Dengan budaya patriarkat yang masih dianut di
wilayah TTU
membuat akses perempuan terhadap pangan terbatas. Ketika kebutuhan pangan dalam
keluarga tidak tercukupi, maka perempuan adalah orang terakhir yang mengakses
makanan setelah suami dan anak-anaknya. Dari sisi peran produktif, sejatinya
perempuan berperan cukup besar dalam kegiatan pertanian, mulai dari pengolahan
tanah, penanaman sampai panen dan pasca
panen. Namun perempuan yang bekerja sebagai petani tidak dianggap berprofesi
sebagai petani, tetapi hanya dianggap sebagai anggota keluarga (isteri petani) saja. Akibatnya, akses perempuan
untuk mendapatkan penyuluhan teknologi, kredit usaha tani ataupun peningkatan
kemampuan dan keterampilan pertanian lainnya relatif masih rendah. Pada gilirannya peran perempuan di sisi politik atau sebagai
pengambil keputusan dalam
kegiatan bertani
masih sangat terbatas.
Pada Tahapan pembersihan lahan, didominasi oleh laki-laki akan tetapi pada
jenis pekerjaan pembersihan gulma, perempuan
dan laki-laki berperan sama. Hal ini tidak termasuk pekerjaan perempuan yakni
sambil terlibat dalam pembersihan gulma perempuan juga menyiapkan makanan (peran ganda). Khusus persiapan benih
secara umum masih didominasi oleh perempuan. Kalaupun ada laki-laki yang
berperan itu hanya peran pelengkap. Pemilihan benih 100% dilakukan oleh kaum perempuan. Jenis pekerjaan ini sudah menjadi prinsip
yang dianut oleh masyarakat Timor bahwa jika perempuan yang menyediakan benih
akan mendatangkan hasil yang lebih memuaskan.
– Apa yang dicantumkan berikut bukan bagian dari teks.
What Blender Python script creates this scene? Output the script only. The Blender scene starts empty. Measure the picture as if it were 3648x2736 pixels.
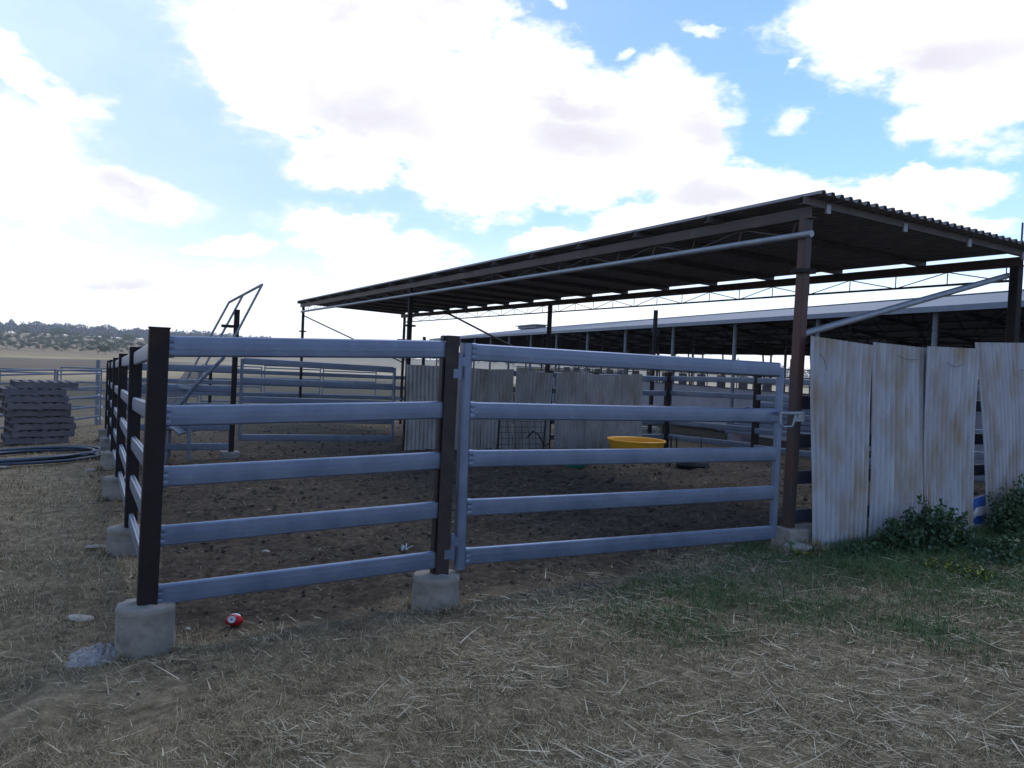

Adapun alasan mengapa perempuan
yang harus bertanggungjawab untuk pemilihan
benih karena diyakini bahwa kaum laki-laki adalah pemboros dan tangan “kotor”
sehingga tidak dipercaya untuk
menyediakan benih, sementara perempuan diyakini “tangan dingin/subur” dan penyediaan benih ibarat persiapan memiliki anak. Jadi
perempuan yang lebih bertanggung jawab mengatur diri dan menjaga dirinya agar
berhasil. Pada saat kegiatan penanaman, pemupukan
dan panen, perempuan dan
laki-laki melakukannya secara bersama
(Tahu, 2013).
Daftar Bacaan
Dzuhayatin, S.R. 1997, Agama
dan Budaya Perempuan: Mempertanyakan Posisi perempuan dalam Islam; dalam
Abdullah, I (ed); Sangkan Paran Gender; Pustaka Pelajar, Yogyakarta.
Fakih,
Mansour, 2006, Analisis Gender dan
Transformasi Sosial, Pustaka Pelajar, Yogjakarta.
Matsumoto, D.,1996, Culture and psychology. Padific Grove: Brooks/Cole Publishing Company.
Mugniesyah,
Siti Sugiah, 2007. Gender, Lingkungan dan
Pembangunan Berkelanjutan dalam Ekologi Manusia. Editor Soeryo
Adiwibowo. Fakultas Ekologi Manusia Institut Pertanian Bogor.
Tahu, Maria, F, 2013, Gender
dalam Pemasaran Sosial untuk Penggunaan Benih Jagung Unggul di Propinsi Nusa
Tenggara Timur, Laporan Kajian, Proyek AIPD (Australia Indonesia Patrnesip Developmment) dengan
mitranya YMTM (Yayasan Mitra Tani Mandiri) Kefamenanu.